Il reste les dettes existantes et latentes (pensions, soins de santé, etc.) qui atteignent un niveau inconnu en temps de paix. Actuellement, des taux d’intérêt bas, combinés à une immense création monétaire (qui transforme la dette publique en monnaie nouvellement émise) tempèrent la gravité de ce problème. Nous faisons face à une économie surendettée mais désinflatée. Le problème est que, sans inflation ou défaut, l’endettement ne baissera pas. Sa contraction pourrait même contrarier la croissance.
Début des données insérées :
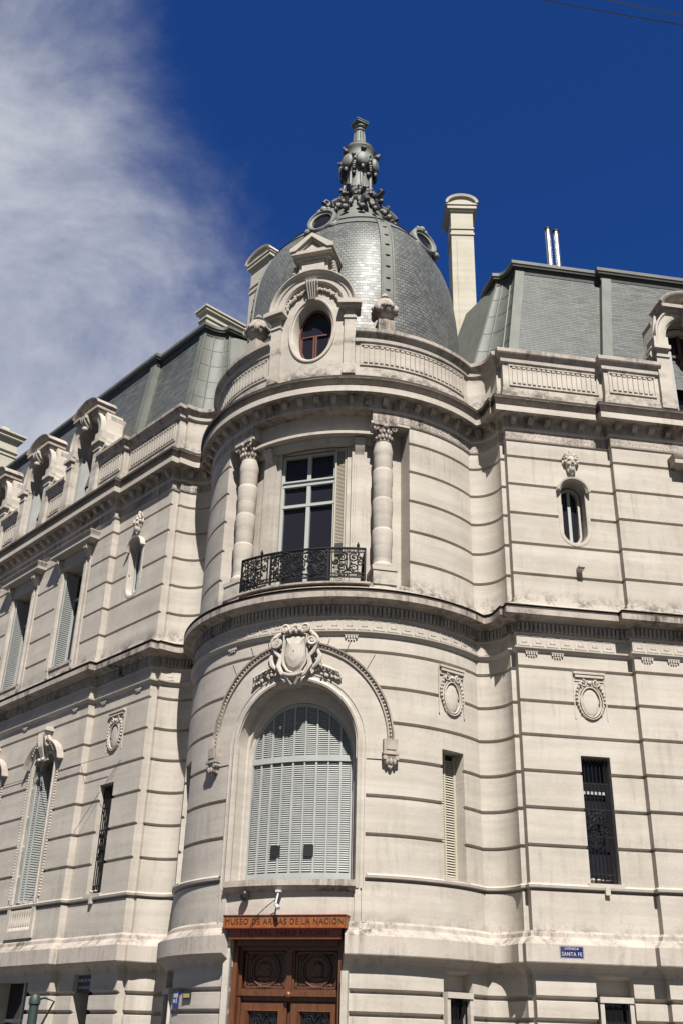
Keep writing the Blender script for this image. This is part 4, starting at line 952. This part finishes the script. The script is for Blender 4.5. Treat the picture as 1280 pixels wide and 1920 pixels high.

Que va-t-il alors se passer ? C’est simple : il faudra solder l’endettement de l’Etat-providence. Il s’imposera de contenir et refinancer, voire rembourser, près d’un demi-siècle de traites tirées sur le futur. Cela passera par une diminution des avantages sociaux, avec le risque d’accabler des populations qui sont exclues de la mondialisation. Cela passera aussi par une limitation inévitable des pensions, même s’il est presque impossible de travailler lorsqu’on est âgé. Mais cela passera aussi par une répression financière : il faudra, comme au Japon, que l’épargne des particuliers soit canalisée, à un taux d’intérêt très faible, et inférieur à l’inflation, vers le financement de la dette au travers des bilans des banques et compagnies d’assurances. Et pour certains pays méditerranéens, ce sera, un jour, le défaut ou le rééchelonnement de dettes publiques. Nous le savions, mais nous avons été imprévoyants dans le narcissisme de notre bien-être immédiat.